From Conflict to Communion Can Assist Healing Process
(LWI) – Peruvian Lutheran church leaders say reflecting together on the joint Catholic-Lutheran publication From Conflict to Communion as a basis for joint commemorations of the 500th Reformation anniversary in 2017 could help heal the social divide in Peru.
Representatives of the Peruvian Lutheran Evangelical Church (ILEP) made these observations on 31 October during a Reformation Day ecumenical dialogue on the theme “From Conflict to Communion,” organized by the ILEP Pastoral Conference in the Peruvian capital. ILEP pastors Rev. Adita Torres and Rev. Pedro Bullon said the 2013 publication by the Lutheran-Roman Catholic Commission on Unity could help bridge their nation’s social divide.

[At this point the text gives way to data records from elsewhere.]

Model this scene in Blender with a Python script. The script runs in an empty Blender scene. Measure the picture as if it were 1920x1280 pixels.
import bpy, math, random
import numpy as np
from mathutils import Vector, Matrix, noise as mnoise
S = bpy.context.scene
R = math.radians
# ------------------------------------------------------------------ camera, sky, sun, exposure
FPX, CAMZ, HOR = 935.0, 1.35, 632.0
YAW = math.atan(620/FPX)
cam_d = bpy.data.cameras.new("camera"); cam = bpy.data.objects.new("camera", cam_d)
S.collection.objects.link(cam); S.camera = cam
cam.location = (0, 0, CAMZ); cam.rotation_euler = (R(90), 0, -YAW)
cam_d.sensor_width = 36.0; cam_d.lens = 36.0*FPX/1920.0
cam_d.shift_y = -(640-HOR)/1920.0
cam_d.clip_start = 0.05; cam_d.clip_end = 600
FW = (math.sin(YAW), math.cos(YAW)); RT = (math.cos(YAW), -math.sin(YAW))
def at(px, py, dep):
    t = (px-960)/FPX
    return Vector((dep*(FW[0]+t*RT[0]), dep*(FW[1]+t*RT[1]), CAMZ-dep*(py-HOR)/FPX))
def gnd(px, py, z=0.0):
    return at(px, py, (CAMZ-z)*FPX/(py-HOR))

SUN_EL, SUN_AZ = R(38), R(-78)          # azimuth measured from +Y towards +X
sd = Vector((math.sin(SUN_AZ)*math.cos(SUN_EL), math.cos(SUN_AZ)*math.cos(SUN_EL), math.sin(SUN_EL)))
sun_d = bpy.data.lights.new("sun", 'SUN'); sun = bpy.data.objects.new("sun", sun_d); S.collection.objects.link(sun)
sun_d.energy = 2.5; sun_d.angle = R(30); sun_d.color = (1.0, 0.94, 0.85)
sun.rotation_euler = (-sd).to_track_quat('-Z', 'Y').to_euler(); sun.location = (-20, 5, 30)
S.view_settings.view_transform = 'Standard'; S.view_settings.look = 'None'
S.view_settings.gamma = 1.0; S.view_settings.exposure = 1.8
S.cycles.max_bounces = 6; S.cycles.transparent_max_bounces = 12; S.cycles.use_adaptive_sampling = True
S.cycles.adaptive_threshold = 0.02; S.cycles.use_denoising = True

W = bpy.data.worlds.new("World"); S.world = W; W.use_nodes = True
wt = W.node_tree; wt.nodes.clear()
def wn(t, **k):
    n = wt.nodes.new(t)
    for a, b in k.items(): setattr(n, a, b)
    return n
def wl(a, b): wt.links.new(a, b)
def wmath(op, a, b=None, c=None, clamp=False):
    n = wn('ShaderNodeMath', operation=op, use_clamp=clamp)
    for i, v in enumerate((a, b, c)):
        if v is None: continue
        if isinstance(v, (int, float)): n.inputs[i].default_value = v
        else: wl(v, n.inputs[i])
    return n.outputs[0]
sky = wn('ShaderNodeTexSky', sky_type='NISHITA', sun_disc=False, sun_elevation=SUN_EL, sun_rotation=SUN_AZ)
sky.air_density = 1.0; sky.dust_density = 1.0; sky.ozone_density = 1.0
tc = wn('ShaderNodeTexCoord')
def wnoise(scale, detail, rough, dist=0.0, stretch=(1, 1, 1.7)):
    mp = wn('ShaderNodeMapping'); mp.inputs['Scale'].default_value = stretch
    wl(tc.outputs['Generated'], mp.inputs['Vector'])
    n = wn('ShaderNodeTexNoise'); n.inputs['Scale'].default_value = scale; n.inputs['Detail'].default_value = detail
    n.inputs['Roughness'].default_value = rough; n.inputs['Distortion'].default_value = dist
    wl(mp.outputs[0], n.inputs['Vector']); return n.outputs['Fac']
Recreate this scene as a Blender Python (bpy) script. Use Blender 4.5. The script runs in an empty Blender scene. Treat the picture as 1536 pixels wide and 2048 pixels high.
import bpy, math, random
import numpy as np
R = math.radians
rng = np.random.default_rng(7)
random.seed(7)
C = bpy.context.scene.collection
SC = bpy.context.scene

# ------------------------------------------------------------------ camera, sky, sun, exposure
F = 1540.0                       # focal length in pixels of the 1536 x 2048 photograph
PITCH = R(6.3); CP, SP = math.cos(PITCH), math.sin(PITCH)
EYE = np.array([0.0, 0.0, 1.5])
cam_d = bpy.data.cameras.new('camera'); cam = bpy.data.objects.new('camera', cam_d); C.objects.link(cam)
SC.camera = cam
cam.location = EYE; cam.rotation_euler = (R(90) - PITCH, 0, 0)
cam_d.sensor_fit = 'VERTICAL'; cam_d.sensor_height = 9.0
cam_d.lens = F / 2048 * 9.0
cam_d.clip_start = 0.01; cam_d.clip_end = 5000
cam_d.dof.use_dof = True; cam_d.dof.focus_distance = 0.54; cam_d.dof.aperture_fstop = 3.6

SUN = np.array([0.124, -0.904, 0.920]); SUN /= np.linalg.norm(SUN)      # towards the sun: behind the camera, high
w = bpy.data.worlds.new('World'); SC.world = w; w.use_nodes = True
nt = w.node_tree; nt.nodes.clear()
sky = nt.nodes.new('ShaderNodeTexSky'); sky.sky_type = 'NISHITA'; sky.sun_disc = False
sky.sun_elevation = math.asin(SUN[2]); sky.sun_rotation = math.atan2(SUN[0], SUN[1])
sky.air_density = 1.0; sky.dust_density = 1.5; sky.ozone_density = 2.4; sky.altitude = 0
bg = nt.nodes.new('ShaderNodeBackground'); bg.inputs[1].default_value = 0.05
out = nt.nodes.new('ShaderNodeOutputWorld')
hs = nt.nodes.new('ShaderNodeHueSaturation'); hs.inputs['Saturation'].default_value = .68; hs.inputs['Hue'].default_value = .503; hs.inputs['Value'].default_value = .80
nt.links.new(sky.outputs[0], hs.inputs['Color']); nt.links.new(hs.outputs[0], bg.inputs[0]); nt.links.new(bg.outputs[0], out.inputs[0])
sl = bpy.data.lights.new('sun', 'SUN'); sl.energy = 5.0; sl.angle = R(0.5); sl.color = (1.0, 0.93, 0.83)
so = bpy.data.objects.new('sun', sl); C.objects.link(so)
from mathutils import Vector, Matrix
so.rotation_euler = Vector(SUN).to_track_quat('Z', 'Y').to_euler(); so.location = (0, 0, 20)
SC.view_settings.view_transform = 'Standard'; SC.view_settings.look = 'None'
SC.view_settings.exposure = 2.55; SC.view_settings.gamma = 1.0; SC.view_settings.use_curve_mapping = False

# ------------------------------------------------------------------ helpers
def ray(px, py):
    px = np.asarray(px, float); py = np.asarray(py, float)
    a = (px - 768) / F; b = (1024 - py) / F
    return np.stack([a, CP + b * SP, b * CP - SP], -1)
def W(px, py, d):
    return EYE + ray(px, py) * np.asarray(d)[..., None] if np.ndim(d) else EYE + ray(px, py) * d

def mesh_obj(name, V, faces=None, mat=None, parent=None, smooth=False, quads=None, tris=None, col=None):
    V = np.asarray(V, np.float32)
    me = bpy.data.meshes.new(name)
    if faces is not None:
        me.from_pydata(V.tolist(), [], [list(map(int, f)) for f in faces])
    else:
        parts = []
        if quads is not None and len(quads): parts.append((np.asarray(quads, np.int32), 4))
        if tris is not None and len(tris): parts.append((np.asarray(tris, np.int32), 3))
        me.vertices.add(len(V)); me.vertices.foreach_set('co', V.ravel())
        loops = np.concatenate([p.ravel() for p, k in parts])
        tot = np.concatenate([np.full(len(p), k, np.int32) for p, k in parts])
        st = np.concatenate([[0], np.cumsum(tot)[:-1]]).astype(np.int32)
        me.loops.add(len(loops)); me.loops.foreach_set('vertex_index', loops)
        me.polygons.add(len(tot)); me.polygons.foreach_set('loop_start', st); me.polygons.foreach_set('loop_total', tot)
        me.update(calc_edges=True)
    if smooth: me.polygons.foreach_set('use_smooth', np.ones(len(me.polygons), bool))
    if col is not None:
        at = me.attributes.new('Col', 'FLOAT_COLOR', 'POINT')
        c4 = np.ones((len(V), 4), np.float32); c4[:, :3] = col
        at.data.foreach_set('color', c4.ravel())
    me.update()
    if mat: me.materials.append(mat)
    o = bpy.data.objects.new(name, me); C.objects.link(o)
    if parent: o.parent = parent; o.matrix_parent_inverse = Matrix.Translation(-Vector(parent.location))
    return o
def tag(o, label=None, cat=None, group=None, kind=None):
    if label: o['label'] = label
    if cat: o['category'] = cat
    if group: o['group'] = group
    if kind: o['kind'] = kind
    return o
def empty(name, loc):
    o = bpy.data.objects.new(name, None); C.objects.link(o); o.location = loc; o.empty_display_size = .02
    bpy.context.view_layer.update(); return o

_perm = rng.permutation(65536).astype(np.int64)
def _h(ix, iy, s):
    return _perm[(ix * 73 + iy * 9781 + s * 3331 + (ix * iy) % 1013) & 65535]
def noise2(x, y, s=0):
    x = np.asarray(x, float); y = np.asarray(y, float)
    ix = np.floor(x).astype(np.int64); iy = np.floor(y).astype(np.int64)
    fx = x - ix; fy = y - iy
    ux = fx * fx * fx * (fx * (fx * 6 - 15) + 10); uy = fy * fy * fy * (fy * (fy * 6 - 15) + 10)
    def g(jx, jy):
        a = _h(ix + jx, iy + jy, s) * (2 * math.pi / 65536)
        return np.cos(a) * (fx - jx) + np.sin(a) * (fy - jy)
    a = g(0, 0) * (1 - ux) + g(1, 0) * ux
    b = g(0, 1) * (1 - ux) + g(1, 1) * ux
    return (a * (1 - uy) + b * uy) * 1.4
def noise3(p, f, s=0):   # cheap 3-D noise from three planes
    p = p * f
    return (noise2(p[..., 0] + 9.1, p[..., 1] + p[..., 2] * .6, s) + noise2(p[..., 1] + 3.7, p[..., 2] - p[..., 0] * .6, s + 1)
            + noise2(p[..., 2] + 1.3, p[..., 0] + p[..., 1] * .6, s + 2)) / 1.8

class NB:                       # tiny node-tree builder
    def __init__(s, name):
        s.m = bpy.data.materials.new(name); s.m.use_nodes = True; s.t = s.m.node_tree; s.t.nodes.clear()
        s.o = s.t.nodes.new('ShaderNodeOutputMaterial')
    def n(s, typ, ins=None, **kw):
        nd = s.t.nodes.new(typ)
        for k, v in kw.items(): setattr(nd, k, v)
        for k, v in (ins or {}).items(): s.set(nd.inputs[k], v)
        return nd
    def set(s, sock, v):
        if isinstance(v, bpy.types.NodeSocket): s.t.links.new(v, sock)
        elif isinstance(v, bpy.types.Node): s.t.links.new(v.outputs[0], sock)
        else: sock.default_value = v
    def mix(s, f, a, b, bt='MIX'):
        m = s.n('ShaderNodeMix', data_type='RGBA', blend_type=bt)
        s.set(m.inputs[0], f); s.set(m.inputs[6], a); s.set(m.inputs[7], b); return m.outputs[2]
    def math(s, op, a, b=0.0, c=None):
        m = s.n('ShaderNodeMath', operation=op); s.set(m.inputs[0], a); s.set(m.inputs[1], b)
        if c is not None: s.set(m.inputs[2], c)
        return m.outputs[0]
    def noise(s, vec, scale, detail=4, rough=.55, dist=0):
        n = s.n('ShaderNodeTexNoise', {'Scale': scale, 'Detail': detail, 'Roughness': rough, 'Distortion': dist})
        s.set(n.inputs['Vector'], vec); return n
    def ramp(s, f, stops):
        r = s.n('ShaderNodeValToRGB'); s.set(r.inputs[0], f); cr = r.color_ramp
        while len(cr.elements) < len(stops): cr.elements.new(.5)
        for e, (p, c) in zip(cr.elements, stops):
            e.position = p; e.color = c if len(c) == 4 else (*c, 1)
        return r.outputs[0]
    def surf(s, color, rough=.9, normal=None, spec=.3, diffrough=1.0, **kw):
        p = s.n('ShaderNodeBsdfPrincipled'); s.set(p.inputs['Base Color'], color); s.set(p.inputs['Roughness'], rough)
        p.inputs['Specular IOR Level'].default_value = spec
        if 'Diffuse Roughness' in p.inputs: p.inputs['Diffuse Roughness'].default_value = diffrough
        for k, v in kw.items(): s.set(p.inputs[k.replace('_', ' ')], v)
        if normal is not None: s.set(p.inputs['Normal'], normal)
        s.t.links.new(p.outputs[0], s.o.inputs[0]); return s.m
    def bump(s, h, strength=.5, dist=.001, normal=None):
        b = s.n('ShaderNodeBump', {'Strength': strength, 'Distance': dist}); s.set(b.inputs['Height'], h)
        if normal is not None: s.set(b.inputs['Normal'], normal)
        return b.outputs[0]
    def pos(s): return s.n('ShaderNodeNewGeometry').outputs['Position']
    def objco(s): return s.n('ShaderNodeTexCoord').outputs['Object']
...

“It can serve as an element for joint witness of our faith in order to strengthen democratic dialogue in the face of a social situation that is very fragmented,” the ILEP representatives noted. “The document can help to continue building the social web that was devastated by the effects of the political violence that took place between 1980 and 2000 whose wounds are very difficult to heal.”
The 2014 Lutheran – Catholic dialogue in Peru coincided with the 15th anniversary of the Joint Declaration on the Doctrine of Justification (JDDJ), signed by The Lutheran World Federation (LWF) and the Roman Catholic Church in 1999, and the first-time reception of the publication From Conflict to Communion, which the LWF endorsed by in 2013.
“This opportunity helps both bodies to engage in difficult ecclesial topics and mutually examine the historical reality of the Reformation, its outcomes, as well as questions and answers so that we could discover together ways of working together for a future of hope,” the Pastoral Conference noted.
The Peruvian church, which has 1,300 members and has been part of the LWF since 2005, is looking forward to the 2017 commemoration of the beginning of the Reformation, because it offers opportunities to deepen dialogue with Catholics, the Lutheran church leaders noted.
Sister Elena Salas, a Roman Catholic nun who helped plan the ILEP event and participated in it, said she hopes that more Catholics in Peru will come to study From Conflict to Communion. “The majority of Catholics do not know it, they do not know of this long effort and great outcome.”
In his message to the meeting, LWF General Secretary Rev. Martin Junge emphasized the Lutheran communion’s approach to the 2017 Reformation anniversary with a sense of ecumenical responsibility.
“We want to be intentional in bringing the fruits of ecumenical dialogue to the table … looking together at the advances, at what still remain as differences on which we keep talking, but more importantly how we keep moving from a conflict to a situation of being in communion,” he added.